— EXERCISE —
Set down the material exactly as given, please, from its first line through the line that includes "random.seed(4)".

— MATERIAL —
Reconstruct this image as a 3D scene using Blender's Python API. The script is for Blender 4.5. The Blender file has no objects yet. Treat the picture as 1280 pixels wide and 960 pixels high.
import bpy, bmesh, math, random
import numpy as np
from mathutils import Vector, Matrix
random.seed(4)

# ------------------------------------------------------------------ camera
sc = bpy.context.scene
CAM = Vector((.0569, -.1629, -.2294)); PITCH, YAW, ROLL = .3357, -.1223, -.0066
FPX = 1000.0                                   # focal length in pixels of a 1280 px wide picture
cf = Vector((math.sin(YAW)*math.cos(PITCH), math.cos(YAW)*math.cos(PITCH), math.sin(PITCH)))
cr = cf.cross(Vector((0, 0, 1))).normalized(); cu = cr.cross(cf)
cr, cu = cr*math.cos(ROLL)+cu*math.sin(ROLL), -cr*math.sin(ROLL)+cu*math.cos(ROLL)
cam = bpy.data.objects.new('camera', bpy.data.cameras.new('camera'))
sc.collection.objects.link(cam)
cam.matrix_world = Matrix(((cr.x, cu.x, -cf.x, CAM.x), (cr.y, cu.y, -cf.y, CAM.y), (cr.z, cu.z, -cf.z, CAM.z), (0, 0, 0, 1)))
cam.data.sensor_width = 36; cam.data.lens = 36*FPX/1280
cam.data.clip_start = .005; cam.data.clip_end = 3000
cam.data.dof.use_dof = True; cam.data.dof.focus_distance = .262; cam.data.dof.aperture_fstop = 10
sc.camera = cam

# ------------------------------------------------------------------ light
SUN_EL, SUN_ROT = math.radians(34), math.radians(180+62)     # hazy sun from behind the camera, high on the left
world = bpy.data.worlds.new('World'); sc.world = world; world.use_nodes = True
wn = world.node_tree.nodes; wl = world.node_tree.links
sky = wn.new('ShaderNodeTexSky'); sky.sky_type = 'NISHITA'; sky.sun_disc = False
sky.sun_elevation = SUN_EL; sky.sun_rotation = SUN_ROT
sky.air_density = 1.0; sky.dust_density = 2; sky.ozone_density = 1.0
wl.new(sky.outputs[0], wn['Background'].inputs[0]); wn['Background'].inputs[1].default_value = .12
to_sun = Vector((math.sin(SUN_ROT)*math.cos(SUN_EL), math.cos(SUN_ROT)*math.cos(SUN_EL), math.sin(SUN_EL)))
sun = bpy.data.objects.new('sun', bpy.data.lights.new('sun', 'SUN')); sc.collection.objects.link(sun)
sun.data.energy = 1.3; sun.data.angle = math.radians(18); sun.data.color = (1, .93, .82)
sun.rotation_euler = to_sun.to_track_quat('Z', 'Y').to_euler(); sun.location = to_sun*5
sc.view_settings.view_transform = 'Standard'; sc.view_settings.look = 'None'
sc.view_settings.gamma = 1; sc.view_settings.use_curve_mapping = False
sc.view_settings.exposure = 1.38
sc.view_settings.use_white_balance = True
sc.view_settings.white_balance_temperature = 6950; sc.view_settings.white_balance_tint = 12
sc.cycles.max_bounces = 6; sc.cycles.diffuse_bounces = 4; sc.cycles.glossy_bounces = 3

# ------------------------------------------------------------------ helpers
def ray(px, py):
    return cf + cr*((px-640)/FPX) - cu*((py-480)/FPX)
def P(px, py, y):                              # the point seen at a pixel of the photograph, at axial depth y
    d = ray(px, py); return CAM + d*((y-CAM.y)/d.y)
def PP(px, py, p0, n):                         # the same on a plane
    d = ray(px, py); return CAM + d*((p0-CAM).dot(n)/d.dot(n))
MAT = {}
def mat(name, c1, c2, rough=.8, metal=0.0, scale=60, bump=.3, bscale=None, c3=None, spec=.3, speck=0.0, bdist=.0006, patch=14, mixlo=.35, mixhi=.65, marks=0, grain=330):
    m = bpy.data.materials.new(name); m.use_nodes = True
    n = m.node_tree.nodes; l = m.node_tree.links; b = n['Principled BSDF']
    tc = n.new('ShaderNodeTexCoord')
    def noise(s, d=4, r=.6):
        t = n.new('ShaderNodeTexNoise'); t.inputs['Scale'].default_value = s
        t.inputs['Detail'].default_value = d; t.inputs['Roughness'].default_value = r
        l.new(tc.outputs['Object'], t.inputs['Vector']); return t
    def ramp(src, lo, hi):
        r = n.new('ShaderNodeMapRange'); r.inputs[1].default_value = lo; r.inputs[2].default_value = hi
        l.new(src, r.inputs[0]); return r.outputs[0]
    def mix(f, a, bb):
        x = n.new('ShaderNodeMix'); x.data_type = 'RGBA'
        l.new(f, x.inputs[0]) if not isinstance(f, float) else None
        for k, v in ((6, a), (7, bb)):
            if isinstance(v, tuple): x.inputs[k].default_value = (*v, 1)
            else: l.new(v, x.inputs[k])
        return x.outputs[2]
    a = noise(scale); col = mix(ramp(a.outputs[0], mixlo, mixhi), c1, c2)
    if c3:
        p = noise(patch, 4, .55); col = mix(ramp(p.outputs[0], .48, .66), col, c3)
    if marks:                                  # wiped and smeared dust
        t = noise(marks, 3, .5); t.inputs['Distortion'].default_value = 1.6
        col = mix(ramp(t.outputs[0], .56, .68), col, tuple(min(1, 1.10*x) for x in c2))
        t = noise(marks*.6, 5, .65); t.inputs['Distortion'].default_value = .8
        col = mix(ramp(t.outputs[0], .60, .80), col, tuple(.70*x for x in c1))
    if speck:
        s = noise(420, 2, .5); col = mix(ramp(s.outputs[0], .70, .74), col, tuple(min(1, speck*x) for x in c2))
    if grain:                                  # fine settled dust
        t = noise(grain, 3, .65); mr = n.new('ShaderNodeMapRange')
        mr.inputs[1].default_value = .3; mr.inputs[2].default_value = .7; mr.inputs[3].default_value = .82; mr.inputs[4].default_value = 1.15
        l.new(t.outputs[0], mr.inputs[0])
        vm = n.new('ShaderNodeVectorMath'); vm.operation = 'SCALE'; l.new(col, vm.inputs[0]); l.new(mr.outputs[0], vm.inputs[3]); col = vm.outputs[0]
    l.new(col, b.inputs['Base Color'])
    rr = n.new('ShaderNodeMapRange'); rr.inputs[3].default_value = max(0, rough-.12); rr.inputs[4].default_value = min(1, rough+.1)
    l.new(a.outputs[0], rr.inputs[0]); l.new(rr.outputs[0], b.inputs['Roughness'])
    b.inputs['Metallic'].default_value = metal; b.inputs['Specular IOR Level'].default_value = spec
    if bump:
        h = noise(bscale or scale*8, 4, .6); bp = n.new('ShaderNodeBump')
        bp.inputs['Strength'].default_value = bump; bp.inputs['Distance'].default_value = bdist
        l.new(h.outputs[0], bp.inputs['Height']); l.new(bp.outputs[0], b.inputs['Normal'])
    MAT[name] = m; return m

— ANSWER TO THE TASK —
Reconstruct this image as a 3D scene using Blender's Python API. The script is for Blender 4.5. The Blender file has no objects yet. Treat the picture as 1280 pixels wide and 960 pixels high.
import bpy, bmesh, math, random
import numpy as np
from mathutils import Vector, Matrix
random.seed(4)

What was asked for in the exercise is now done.